Wolfgang Schäuble ha dichiarato che “la Ue è sull’orlo dell’abisso”. È davvero così?

Se per abisso Schäuble fa riferimento alla propria perdita di autorevolezza, penso proprio che sarà così. Il suo destino è sull’abisso, perché il progetto egemonico della Germania perderà forza. L’Europa è ancora in uno scenario di crescita economica e penso che avremo un cambio dell’euro più basso e più inflazione.

L’immigrazione è il problema più spinoso?

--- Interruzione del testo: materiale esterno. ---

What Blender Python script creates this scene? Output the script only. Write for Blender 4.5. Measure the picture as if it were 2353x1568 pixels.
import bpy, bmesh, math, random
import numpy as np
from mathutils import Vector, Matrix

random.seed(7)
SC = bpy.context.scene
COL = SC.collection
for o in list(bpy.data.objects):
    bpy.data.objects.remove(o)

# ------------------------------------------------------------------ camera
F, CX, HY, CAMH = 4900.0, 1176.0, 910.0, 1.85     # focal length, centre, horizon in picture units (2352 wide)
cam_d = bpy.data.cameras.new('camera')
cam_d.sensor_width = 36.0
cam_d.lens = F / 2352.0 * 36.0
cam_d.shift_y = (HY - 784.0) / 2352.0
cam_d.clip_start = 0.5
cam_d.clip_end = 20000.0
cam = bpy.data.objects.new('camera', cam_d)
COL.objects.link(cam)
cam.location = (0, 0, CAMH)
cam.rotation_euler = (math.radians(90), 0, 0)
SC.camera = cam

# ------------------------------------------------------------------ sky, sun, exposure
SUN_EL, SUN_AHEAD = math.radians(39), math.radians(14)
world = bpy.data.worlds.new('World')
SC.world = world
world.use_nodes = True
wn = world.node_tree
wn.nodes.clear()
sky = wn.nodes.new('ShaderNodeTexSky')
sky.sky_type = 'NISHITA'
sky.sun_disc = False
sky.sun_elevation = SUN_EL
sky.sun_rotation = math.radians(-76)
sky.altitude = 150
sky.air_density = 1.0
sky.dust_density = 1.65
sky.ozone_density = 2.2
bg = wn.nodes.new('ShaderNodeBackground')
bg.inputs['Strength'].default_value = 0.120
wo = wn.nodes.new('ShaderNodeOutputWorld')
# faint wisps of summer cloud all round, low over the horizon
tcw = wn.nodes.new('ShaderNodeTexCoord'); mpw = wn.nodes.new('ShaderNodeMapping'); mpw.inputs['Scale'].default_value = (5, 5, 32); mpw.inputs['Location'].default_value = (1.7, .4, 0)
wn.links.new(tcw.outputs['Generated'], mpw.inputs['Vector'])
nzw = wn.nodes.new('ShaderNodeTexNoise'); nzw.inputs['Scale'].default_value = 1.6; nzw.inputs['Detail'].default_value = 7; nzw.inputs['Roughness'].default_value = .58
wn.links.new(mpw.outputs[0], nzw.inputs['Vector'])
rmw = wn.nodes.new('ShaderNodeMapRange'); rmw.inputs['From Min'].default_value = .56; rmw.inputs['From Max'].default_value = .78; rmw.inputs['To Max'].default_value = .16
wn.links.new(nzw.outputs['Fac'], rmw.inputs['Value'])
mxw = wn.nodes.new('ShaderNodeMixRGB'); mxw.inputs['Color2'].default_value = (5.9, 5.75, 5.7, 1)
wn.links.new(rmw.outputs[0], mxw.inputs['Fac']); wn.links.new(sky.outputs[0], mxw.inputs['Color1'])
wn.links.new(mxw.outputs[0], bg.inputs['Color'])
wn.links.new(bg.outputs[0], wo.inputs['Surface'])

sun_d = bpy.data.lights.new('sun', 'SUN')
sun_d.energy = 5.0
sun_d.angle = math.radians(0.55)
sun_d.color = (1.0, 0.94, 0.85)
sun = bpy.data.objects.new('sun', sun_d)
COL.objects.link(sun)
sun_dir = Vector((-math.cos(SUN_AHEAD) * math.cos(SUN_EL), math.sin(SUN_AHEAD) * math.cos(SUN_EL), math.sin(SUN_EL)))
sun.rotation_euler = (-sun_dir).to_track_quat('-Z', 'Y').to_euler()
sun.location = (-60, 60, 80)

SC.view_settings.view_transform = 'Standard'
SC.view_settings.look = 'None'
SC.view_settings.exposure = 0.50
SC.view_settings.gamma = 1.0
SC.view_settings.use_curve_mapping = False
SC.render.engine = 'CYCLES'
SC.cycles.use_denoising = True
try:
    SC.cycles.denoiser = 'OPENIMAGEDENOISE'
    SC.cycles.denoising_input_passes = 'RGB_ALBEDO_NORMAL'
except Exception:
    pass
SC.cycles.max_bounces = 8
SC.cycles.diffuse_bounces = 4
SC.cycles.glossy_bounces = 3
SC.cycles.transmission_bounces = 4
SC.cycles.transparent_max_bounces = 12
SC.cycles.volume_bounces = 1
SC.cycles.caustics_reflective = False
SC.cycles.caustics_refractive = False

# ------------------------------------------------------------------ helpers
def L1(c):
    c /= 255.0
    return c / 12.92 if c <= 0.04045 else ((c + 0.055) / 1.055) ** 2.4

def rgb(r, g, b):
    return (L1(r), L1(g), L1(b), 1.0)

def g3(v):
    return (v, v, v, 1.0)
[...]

È il più spinoso per una certa eredità del passato. Oggi ci sono troppe ipocrisie e dimenticanze. Germania e Regno Unito, specie negli ultimi 10 anni per ragioni demografiche gravi, hanno adottato politiche di porte aperte agli immigrati, ma solo di qualità, preferendo i mediorientali e i musulmani ai neri, perché laureati o diplomati, e facendone incetta per far funzionare le proprie industrie. Ma questo prosciugamento è avvenuto in modo disordinato. Così, ora, gli immigrati sono un problema, perché per anni si è sottovalutato il tema della sicurezza. Basta guardare al Mediterraneo: di chi è questo mare? Sembra, spesso, che non sia di nessuno. E lo dimostra anche il fatto che la Ue non ha una sua forza di polizia a fini di pattugliamento dei confini marittimi. La Germania è stata ossessivamente attenta a debito e deficit, molto meno su sicurezza e controlli. Invece la Ue dovrebbe dotarsi, come i federali negli Usa, di forze di polizia per controllare i flussi anche di droga e di mafie.

Il Financial Times ha lanciato l’allarme sui populismi: l’Europa in mano ai populisti sarà trasformata in una “Repubblica di Weimar dei nostri tempi”. Davvero Salvini, Orban, Le Pen riusciranno a far saltare il progetto europeo?

È abitudine degli inglesi, e del Financial Times in particolare, lanciare strali contro l’Europa e contro l’euro, perché in questo momento in Gran Bretagna stanno affrontando più di una difficoltà. Ma i populisti tedeschi, italiani, austriaci o polacchi peccano tutt’al più di egoismo e di cinismo, vogliono cioè poter gestire in santa pace il proprio benessere, ma non pensano certo a buttar via i soldi. Se vanno al potere continueranno a volere gli immigrati, purché bravi, laboriosi e istruiti, ma non vorranno certo i loro risparmi eccessivamente tassati. E daranno vita ad alcuni fenomeni di nuovo mercantilismo, per esempio cercando di proteggere i propri Paesi dal dumping sociale dei Paesi in via di sviluppo o facendo valere le proprie prerogative nelle guerre commerciali, magari attraverso la lotta agli oligopoli, ma solo quelli altrui.

L’Italia, all’ultimo vertice Ue sull’immigrazione, ha ottenuto una vittoria? E può essere che il presidente del Consiglio, Giuseppe Conte, abbia accettato la filosofia degli interventi su accoglienza e suddivisione dei migranti su “base volontaria” in cambio di maggiori concessioni sulla flessibilità dei conti pubblici?

A Bruxelles non abbiamo ottenuto nulla, la questione dell’intervento su “base volontaria” è solo l’escamotage voluto dalla Merkel per uscire dal guazzabuglio in cui si era venuta a trovare. Anche dire che “chi entra in Italia entra in Europa” può essere solo una frase retorica: senza una polizia europea si rischia, infatti, che il problema resti ancora solo nostro. La “base volontaria” significherà che gli altri faranno il minimo necessario, in misura piccola e finché farà loro comodo. Non penso, poi, che Conte abbia potuto barattare più flessibilità per più immigrazione: ciò farebbe solo infuriare Salvini. Dal vertice Ue siamo tornati con un pugno di mosche.